COLLECTIVE POLICING KITS:
The major functional kits expected to be in
their best forms are;
i. Police Barracks; ii. Police Stations; iii. Police Cars; iv. Police Motorbikes; v. Police Bicycles; vi. Police Ambulance; vii. Police Phone lines, e-mails (permanent, customized, dedicated,
institutional and not personal phone lines & e-mails) to be shared widely
with the public viii. Police ICT Trackers.
3.
PERSONAL POLICING KITS:
Police kits are inexhaustive because of the
dynamics of crime, However, the regular 21st century policeman bears
on a daily basis, an average of 17 functional personal kits in the line of duty
in developed nations while his/her counterpart in Nigeria has paraded just about
5 of these since I was born.

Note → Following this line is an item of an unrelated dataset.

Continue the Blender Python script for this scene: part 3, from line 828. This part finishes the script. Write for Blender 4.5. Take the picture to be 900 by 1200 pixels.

This is without mentioning the additional kits
(helmets, shin guards, tear gas canisters, anti-bomb tools, special weapons,
sniffer dogs etc.) of the various Special Forces units of Police institutions
in the modern era. According to numerous sources, these kits include; i. Duty Uniform (cap, shirt, trouser, footwears); ii. Duty Belt (to hold many accessories); iii. Bullet
proof vest; iv. Flashlight; v. Baton; vi. Handcuff; vii. Body camera; viii. Rubber gloves; ix. Breath
analyzer (for alcohol detection); x. Radio (for
communication); xi. Internet-enabled electronic device xii. Pepper Spray; xiii. Taser gun (to deliver electric shock); xiv. Knife; xv. Ammunition (cartridges, bullets etc.); xvi. Handgun/Pistol holster (gun-holders strapped to belts for safe-holding);
xvii. Handgun/Pistol.
As we prepare for a new Presidential tenure
in 2023 under one of Asiwaju Bola Ahmed Tinubu, Alhaji Atiku
Abubakar, Mr. Peter Obi, Alhaji Rabiu Kwankwanso and other Presidential
aspirants, the development of the Nigerian Policing system should be
scientifically planned and measured. At the end of the tenure of the next
President, some of the indicators of a modern Police Force to be quizzed include;
i. how many personal
policing kits (out of the 17 mentioned earlier) have been added for the regular
Nigerian police officer? ii.
Are they still carrying AK-47 rifles (ordinarily used in war situations)
as the regular firearm or the standard policing operation has been altered to
pistols/handguns? iii. Has
the constitution been revised (or a new constitution adopted) to legally
recognize State Police? iv. What
percentage of the Federal Government’s budget is allocated to funding the
Federal Police Force in Nigeria? We shall take stock at the appropriate time.
Finally,
I encourage all well-meaning Governors like those of the Southwest region to
consider kitting out in their respective States, the recent ‘children of
necessity’ (like the Amotekun Corps) with the constitutionally-permissible
professional policing kits out of the seventeen above-listed, in preparation
for State Police. That is how to build a modern and effective policing system for communal safety and forestall more contemporary calls like that
made by Governor Bello Matawalle of Zamfara State to agonizing but ‘untrained’
citizens to bear firearms for self-protection. I rest my case.